The survivors decide they are not safe floating on the remaining part of the boat. Nine of them arrange themselves on two planks they have lashed together, JFK puts the strap of a life preserver supporting a badly injured sailor in his mouth to tow him, and they all begin the three and a half mile swim to Plum Pudding Island. Kennedy swam back to the stretch of open water they had crossed the first night with a light and revolver. He expected that PT boats would be on patrol there perhaps on a rescue mission. Nothing arrived. He ordered another officer to repeat the feat the next night with the same result.
There is no good explanation why other PT boats did not search for 109 either the night it was sunk or in following days. The eventual rescue of Kennedy and the others was possible because of the large organization of Australian and New Zealand coast watchers and their network of Micronesian natives. Two of the natives happen upon the stranded sailors in a canoe several days after PT 109 was sunk. The eleven stranded sailors could very easily have been discovered and killed by the Japanese or died from exposure if they had not been found by those two natives who alerted the a coast watcher. A rescues vessel arrived within a couple of days.
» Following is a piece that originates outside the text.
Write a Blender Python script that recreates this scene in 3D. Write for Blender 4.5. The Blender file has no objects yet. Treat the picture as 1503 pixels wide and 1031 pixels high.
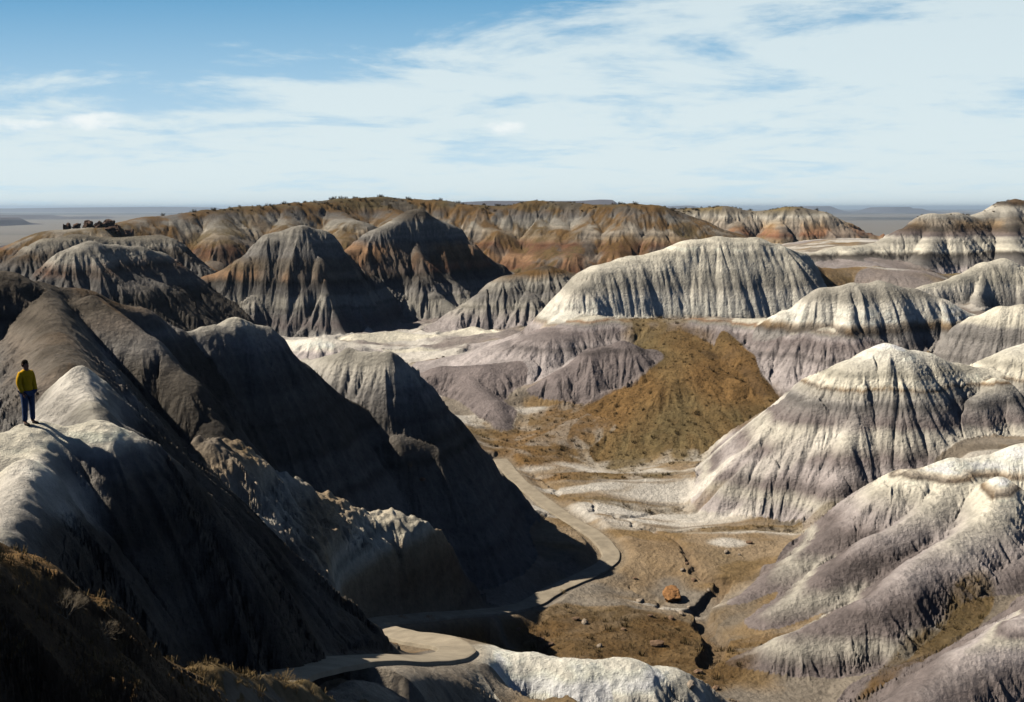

JFK was told that any officer shipwrecked could go home to select another assignment. He requested to be put in command of another PT boat. He had a few more combat encounters, but none anything close to the one on PT 109. One has to wonder about the changes in history if JFK had been killed. His oldest brother, Joe Jr. was reported missing on a bombing mission over Belgian on August 12, 1944, and was never seen again.
The book gives good details about the sailors who served with him before and after the sinking of PT 109. I can only imagine the memories of the people who served with a man who became President of the United States.
There is no definitive proof that the captain of the Amagiri intentionally rammed PT 109. The author concludes that the “…case for an accidental ramming is difficult to sustain.” Logic says that the warship intentionally sank a boat that was on patrol with the intention of to sink her with torpedoes if it had the opportunity.